The Chesterfield Township Board of Trustees adopted a police budget for 2012 following a public hearing during the meeting Tuesday night.
No major changes were made to this year’s police budget, but a decline in tax revenue will cause a budgeted loss, the township’s financial director Victoria Bauer said.
“The total 2012 budget revenue is $7,462,910,” Bauer said. “Of that revenue, 91 percent comes from one single source; it comes from tax collections."
"Our tax revenue has decreased 22 percent since 2008, or nearly $2 million. The next largest revenue source is dispatch services, which makes up just 3 percent,” Bauer said.
Police expenses are expected to be about $9 million, resulting in a projected loss of about $1.5 million. The loss will be covered by money from the police fund balance.

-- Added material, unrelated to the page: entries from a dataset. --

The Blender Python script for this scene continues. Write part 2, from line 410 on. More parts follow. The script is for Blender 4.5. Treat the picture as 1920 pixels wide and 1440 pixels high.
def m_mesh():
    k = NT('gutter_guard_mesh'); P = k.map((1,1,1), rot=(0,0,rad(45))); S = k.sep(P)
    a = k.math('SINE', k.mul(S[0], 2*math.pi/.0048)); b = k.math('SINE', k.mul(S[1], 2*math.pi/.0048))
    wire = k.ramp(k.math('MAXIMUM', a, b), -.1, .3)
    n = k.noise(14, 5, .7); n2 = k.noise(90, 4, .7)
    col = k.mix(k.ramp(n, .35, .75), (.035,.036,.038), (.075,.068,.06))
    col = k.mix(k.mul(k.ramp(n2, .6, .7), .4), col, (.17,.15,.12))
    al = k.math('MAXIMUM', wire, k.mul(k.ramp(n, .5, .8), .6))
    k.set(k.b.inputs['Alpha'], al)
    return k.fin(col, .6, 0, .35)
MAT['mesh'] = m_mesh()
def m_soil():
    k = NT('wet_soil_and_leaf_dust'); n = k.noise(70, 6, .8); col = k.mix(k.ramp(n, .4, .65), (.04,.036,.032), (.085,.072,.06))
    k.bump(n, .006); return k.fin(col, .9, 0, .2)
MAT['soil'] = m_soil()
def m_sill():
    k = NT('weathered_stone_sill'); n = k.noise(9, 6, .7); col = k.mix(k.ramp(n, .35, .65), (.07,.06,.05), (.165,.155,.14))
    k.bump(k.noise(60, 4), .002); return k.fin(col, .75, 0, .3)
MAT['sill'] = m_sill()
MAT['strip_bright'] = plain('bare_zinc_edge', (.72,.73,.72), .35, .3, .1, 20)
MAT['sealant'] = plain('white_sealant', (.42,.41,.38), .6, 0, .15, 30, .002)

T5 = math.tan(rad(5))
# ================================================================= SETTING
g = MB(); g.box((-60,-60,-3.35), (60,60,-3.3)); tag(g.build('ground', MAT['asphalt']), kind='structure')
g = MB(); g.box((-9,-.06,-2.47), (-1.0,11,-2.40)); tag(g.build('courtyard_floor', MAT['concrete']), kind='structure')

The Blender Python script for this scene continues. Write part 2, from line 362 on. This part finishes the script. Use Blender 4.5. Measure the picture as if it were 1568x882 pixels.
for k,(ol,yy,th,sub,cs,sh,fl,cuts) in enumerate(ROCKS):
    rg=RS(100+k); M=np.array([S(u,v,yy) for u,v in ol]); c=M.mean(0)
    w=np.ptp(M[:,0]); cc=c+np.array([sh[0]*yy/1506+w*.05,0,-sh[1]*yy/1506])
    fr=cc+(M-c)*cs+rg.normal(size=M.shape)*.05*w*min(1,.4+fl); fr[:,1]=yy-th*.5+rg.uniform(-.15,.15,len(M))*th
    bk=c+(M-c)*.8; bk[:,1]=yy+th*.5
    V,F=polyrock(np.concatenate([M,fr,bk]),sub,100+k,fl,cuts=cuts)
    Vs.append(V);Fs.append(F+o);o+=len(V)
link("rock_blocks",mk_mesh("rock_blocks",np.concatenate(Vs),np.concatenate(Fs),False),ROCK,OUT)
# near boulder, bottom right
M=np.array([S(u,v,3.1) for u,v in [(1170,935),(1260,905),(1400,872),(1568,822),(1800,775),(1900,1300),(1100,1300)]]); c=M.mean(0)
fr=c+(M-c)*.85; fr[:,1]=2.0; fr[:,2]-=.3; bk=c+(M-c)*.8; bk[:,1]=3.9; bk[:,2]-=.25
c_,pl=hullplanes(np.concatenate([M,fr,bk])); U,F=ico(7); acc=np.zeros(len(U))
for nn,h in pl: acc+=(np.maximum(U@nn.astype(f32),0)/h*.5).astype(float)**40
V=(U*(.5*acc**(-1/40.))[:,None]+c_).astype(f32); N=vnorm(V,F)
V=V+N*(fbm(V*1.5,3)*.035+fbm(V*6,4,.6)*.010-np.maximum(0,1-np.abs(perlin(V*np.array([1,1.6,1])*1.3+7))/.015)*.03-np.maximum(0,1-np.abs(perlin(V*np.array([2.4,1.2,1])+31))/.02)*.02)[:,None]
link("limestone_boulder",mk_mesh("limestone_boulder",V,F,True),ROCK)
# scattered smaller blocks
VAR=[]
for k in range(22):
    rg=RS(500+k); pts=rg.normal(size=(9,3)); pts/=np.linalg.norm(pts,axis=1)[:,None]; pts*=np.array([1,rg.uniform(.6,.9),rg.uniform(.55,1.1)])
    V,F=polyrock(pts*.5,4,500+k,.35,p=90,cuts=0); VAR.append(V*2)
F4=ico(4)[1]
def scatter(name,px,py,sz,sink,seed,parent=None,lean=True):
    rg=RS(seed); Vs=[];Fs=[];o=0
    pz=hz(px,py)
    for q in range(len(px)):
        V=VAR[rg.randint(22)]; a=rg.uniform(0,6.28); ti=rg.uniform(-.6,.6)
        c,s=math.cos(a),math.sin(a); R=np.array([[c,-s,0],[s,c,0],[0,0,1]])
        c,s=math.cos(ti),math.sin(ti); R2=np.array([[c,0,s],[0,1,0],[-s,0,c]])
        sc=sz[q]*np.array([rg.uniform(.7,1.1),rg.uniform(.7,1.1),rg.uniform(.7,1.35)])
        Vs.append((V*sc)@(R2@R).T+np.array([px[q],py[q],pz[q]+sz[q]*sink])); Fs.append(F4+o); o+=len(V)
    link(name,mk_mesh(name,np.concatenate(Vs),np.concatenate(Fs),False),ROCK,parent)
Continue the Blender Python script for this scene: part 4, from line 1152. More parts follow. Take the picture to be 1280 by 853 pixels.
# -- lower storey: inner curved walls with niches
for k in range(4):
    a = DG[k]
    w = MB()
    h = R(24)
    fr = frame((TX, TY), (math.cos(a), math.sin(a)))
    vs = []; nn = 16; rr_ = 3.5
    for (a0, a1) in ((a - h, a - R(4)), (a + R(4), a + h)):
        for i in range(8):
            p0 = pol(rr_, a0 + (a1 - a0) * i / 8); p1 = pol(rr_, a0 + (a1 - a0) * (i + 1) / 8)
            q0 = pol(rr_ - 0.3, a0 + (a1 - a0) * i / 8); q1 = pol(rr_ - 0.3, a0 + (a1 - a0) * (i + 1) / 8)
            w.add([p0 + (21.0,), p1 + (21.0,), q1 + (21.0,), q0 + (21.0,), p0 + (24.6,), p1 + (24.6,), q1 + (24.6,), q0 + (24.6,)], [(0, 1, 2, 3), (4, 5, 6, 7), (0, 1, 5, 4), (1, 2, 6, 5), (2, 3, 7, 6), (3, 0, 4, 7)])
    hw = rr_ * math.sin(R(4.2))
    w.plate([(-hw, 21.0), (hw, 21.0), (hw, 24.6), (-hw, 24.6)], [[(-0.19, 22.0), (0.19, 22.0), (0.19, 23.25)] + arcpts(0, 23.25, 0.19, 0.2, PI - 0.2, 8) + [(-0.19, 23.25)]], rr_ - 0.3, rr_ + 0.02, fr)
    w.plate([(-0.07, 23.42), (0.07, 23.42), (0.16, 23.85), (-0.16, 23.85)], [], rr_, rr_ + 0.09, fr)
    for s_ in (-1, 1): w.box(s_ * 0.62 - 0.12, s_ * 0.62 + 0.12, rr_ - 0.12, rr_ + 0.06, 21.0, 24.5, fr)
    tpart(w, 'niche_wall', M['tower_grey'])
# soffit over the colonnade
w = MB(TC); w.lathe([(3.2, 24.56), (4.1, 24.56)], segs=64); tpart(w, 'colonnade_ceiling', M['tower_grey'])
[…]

“At the end of 2010, we had a fund balance in the police department of $5,709,000, approximately,” Bauer said during the meeting. “There is a loss projected for 2011 and 2012, so if you go through both of those losses, it’s projected to have a fund balance of $3,164,978.”
“We’ve been losing revenue so fast that it’s hard to keep up with,” Bauer added.
During the public hearing regarding police expenses, a few residents voiced their concern to the board about the future of the township’s police K-9 unit.
Late police K-9 dog Chaos will not be replaced and neither will fellow K-9 officer Bulzi after he retires at the end of this year, Clerk Jan Uglis said during the meeting.
“With not having a K-9 unit in the community, it’s doing an injustice to the community by eliminating that K-9 unit,” Uglis said.
•From October to December, $2,300 was saved at the police station thanks to lighting upgrades, according to an electrical power usage study. •The department finished the fiscal year with nearly $100,000 surplus and didn't use $426,000 that was projected to be needed to balance the budget.